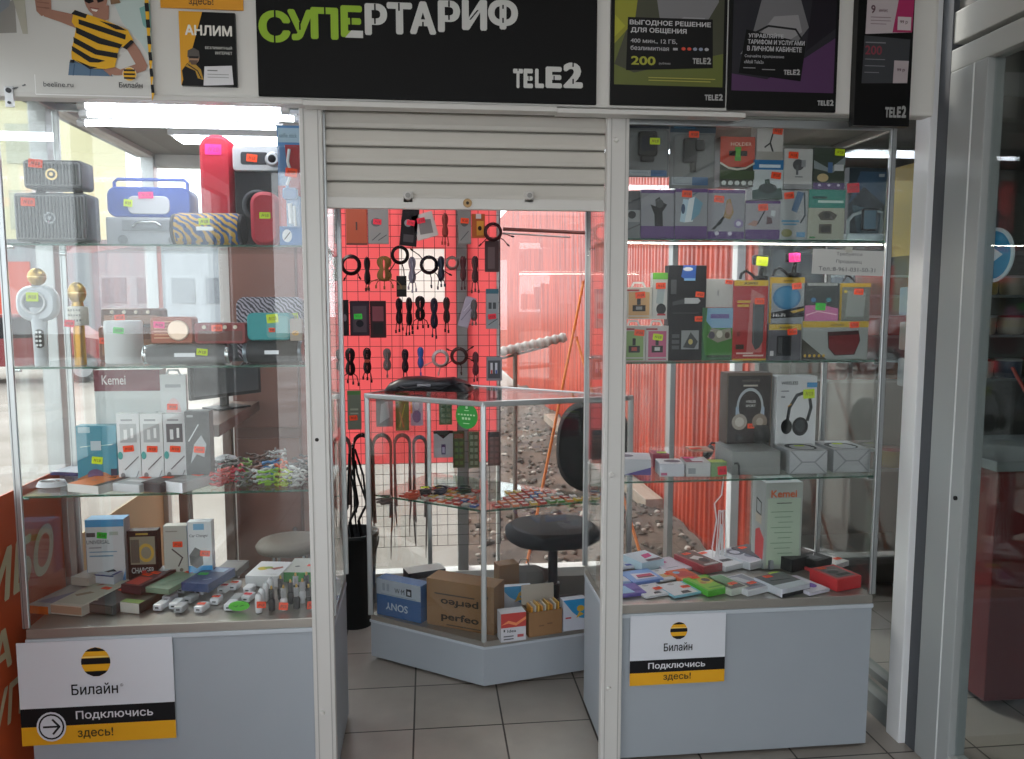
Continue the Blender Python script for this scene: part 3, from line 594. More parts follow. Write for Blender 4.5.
def lay(name, label, cat, group, px, py, zb, W, L, H, yaw, body, art=(), tg=None, side=None, tagsize=(.034, .021), front=None, taglist=None):
    """flat carton lying on a level; px,py: the middle of its front lower edge; art is printed on its top"""
    p = atz(px, py, zb); b = B(); body = mat(body) if isinstance(body, str) else body
    b.bbox(-W/2, W/2, 0, L, 0, H, body, .0015)
    if art: b.art(TOP(-W/2, 0, H), W, L, art)
    if front: b.art(FRONT(-W/2, 0, 0), W, H, front)
    o = b.build(name, None, (p.x, p.y, zb+.0008), yaw); tag(o, label, cat, group)
    for u, v, k in (taglist or ([tg] if tg else [])): price_tag(o, TOP(-W/2+u*W-tagsize[0]/2, v*L-tagsize[1]/2, H), k, *tagsize)
    return o
DKG = mat('#2a2b2e', .45); MESHG = mat('#4a4c50', .7, .2, .25, 400)

# ================================================================ speaker case, top shelf
z1 = SH[1]
def ribbed(label, x0, x1, yt, yb, Y, zb, badge, feet, Dp):
    p0 = at(x0, (yt+yb)/2, Y); p1 = at(x1, (yt+yb)/2, Y); W = p1.x-p0.x; zt = at(x0, yt, Y).z
    t = thing('radio_speaker', label, 'speaker', ((p0.x+p1.x)/2, Y, zb), 0, 'ribbed grey speakers'); f = .012 if feet else 0; H = zt-zb-f
    b = B(); b.rbox(0, f+H/2, W, H, .012, .006, Dp, mat('#63666a', .5)); b.build('cabinet', t)
    b = B(); n = int(W/.0105)
    b.rbox(0, f+H/2, W-.014, H-.014, .008, 0, .008, mat('#8a8c90', .6), .002)
    for i in range(n):
        x = -W/2+.012+(W-.024)*i/(n-1); b.box(x-.0022, x+.0022, -.003, .0, f+.012, f+H-.012, mat('#5a5c60', .6))
    b.build('grille', t)
    b = B(); cx = 0; b.cyl((cx, -.003, f+H*.48), (cx, -.006, f+H*.48), .018, mat(badge, .3, .5)); b.cyl((cx, -.006, f+H*.48), (cx, -.007, f+H*.48), .012, mat('#4c4e52')); b.cyl((cx, -.007, f+H*.48), (cx, -.0085, f+H*.48), .006, mat(badge, .3, .5)); b.build('badge', t)
    if feet:
        for x in (-W*.32, W*.32): B().cyl((x, Dp*.5, 0), (x, Dp*.5, f), .016, DKG, .012).build('foot', t)
    price_tag(t, FRONT(-W*.38, -.003, f+H*.72), 'o', .042, .026)
    return zt
zt = ribbed('larger ribbed grey speaker, lower of the two at the left end of the top shelf', 13, 87, 192, 232, .10, z1, '#7d8084', True, .10)
ribbed('smaller ribbed grey speaker with a gold badge stacked on the larger one', 22, 82, 159, 189, .10, zt+.001, '#e0c48a', True, .09)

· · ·

▸ **Stated exercise**
Write out each line of the listing above, exactly, from its first line to the line holding "DKG = mat('#2a2b2e', .45);", inclusive. Skip the pictures.

▸ **Worked answer**
Continue the Blender Python script for this scene: part 3, from line 594. More parts follow. Write for Blender 4.5.
def lay(name, label, cat, group, px, py, zb, W, L, H, yaw, body, art=(), tg=None, side=None, tagsize=(.034, .021), front=None, taglist=None):
    """flat carton lying on a level; px,py: the middle of its front lower edge; art is printed on its top"""
    p = atz(px, py, zb); b = B(); body = mat(body) if isinstance(body, str) else body
    b.bbox(-W/2, W/2, 0, L, 0, H, body, .0015)
    if art: b.art(TOP(-W/2, 0, H), W, L, art)
    if front: b.art(FRONT(-W/2, 0, 0), W, H, front)
    o = b.build(name, None, (p.x, p.y, zb+.0008), yaw); tag(o, label, cat, group)
    for u, v, k in (taglist or ([tg] if tg else [])): price_tag(o, TOP(-W/2+u*W-tagsize[0]/2, v*L-tagsize[1]/2, H), k, *tagsize)
    return o
DKG = mat('#2a2b2e', .45); MESHG = mat('#4a4c50', .7, .2, .25, 400)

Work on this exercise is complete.